輪廻転生の話にもどりますと、時在という現象が輪廻の概念をうみだしているのです。時在というフレーズが難しければ、脳内変換で少し違いますが、意識に変えてもいいです。この時在は、自己の存在を確かめられるということ。それが、肉体や記憶がなくなっても、時在という現象はなくならない。時在は、世界を感知しているし、それを知っている存在だからです。
もう少しかみ砕いて言いますと、存在という概念について考えてみますと、存在とは、存在さす存在がいて、初めて存在します。つまり、自己という存在を前提としている。自分がいないときに、存在は語れない。「存在だけで存在しない」。存在させるものがなければ(観察者ともいう)、シュレディンガーの猫のように、確定しない状態であるだけだろう。それを存在とよべない。同様に、これは死後の世界も同じことがいえる。死後の世界には、存在させるものがいない、観察者がいない。これを、存在するといってはならない。存在自身、語りえない。存在という概念は、人類がうみだしたものである。死後、存在と関係のない真の世界(ワンネス)が現れる。ここには、時間の流れがない。もともと、あったりなかったり、産まれたり死んだりは、時間が流れているから生じているのだ。時間の流れがなければ、あるだけである。時間が流れているのは、生物だから。死んだら、時間の流れから解放される。存在を語るとき、存在は時間の流れが存在するところしか発生しない概念である以上、生きているときしか発生しない現象である。
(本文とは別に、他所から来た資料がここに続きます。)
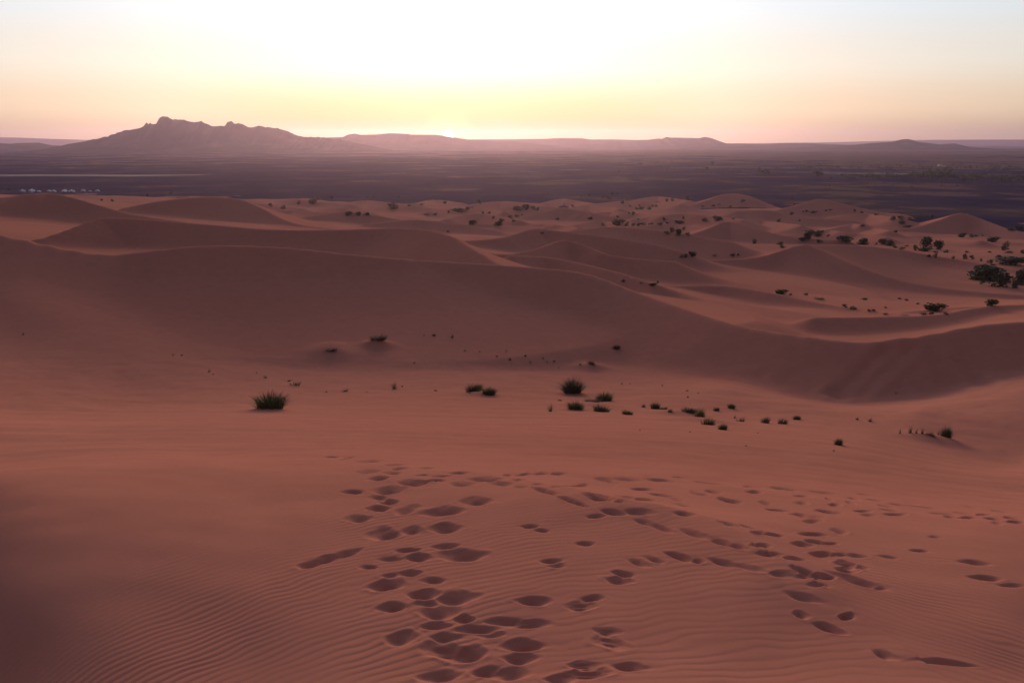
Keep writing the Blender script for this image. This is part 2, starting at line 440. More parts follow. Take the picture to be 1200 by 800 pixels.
def link(name, me, m=None, **props):
    o = bpy.data.objects.new(name, me)
    COL.objects.link(o)
    if m is not None and me is not None and not me.materials:
        me.materials.append(m)
    for k, v in props.items():
        o[k] = v
    return o

def grid_mesh(name, V, nr, nc, wrap=False, keep=None):
    me = bpy.data.meshes.new(name)
    me.vertices.add(len(V)); me.vertices.foreach_set('co', V.astype(np.float32).ravel())
    i = np.arange(nr - 1)[:, None]; j = np.arange(nc if wrap else nc - 1)[None, :]
    j2 = (j + 1) % nc
    q = np.stack([i * nc + j + 0 * i, i * nc + j2, (i + 1) * nc + j2, (i + 1) * nc + j], -1).reshape(-1, 4)
    if keep is not None:
        q = q[keep[q].any(1)]
    me.loops.add(q.size); me.loops.foreach_set('vertex_index', q.astype(np.int32).ravel())
    me.polygons.add(len(q)); me.polygons.foreach_set('loop_start', np.arange(0, q.size, 4, dtype=np.int32))
    me.polygons.foreach_set('use_smooth', np.ones(len(q), bool))
    me.update(); me.validate()
    return me

# ------------------------------------------------------------------ dunes mesh
def build_dunes():
    # rows: fine near the feet, then widening with distance
    r = [1.2]
    while r[-1] < 1250:
        x = r[-1]
        if x < 2.6: s = 0.08
        elif x < 18: s = max(0.008, 0.0011 * x * x * 0.42) if x < 14 else 0.1
        else: s = min(0.0052 * x, 0.1 + (x - 18) * .004)
        r.append(x + s * ROWSTEP)
    r = np.array(r)
    front = np.linspace(-math.radians(41), math.radians(41), NCOL)
    back = np.linspace(math.radians(41), math.radians(319), 70)[1:-1]
    az = np.concatenate([front, back])
    R, A = np.meshgrid(r, az, indexing='ij')
    X = R * np.sin(A); Y = R * np.cos(A)
    Z = height(X, Y)
    Z = detail(X, Y, Z)
    V = np.stack([X, Y, Z], -1).reshape(-1, 3)
    keep = (V[:, 2] > -0.6)
    me = grid_mesh("sand_dunes", V, len(r), len(az), wrap=True, keep=keep)
    # close the middle under the photographer
    print("dunes", len(r), len(az), len(me.polygons))
    return link("sand_dunes", me, mat_sand(), kind='structure')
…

ゆえに、わたしが死んでも、存在という現象は生きているときしか発生しないので、もし、死んだとしても、肉体の制限を離れ時間の流れを無視できるようになったことで、以前の自分を含むすべての人類にアクセスできるようになる。逆にいえば、そういうアクセスしていない状態でないときは、存在しえない、時間も流れていない状態であること。われわれの概念で言うと、無である。否ではない。存在という現象は、生きているときしか発生しないので、逆に死んだときの状態を想像するなら、語りえない。ゆえに、常に時在は存在し続ける。未来永劫、生命の灯はなくなることはない。輪廻転生とは、時間の流れと存在の概念が大きくかかわる。いわゆる、解釈である。世間一般の輪廻転生観とは少し違うかもしれない。人類は、この世の中を解釈してみているだけである。
最後に、ワンネスは、肉体を持つ限り、われわれがその存在を感知できないものではあるが、想像する方法はあります。それは、時在を否定する方法です。この方法が、ノンデュアリティ(非二元)です。時間と存在の概念は、われわれを深く悩ませている現実という世界観をつくりだしています。この時在を否定することで、世界がワンネスとして現れるのです。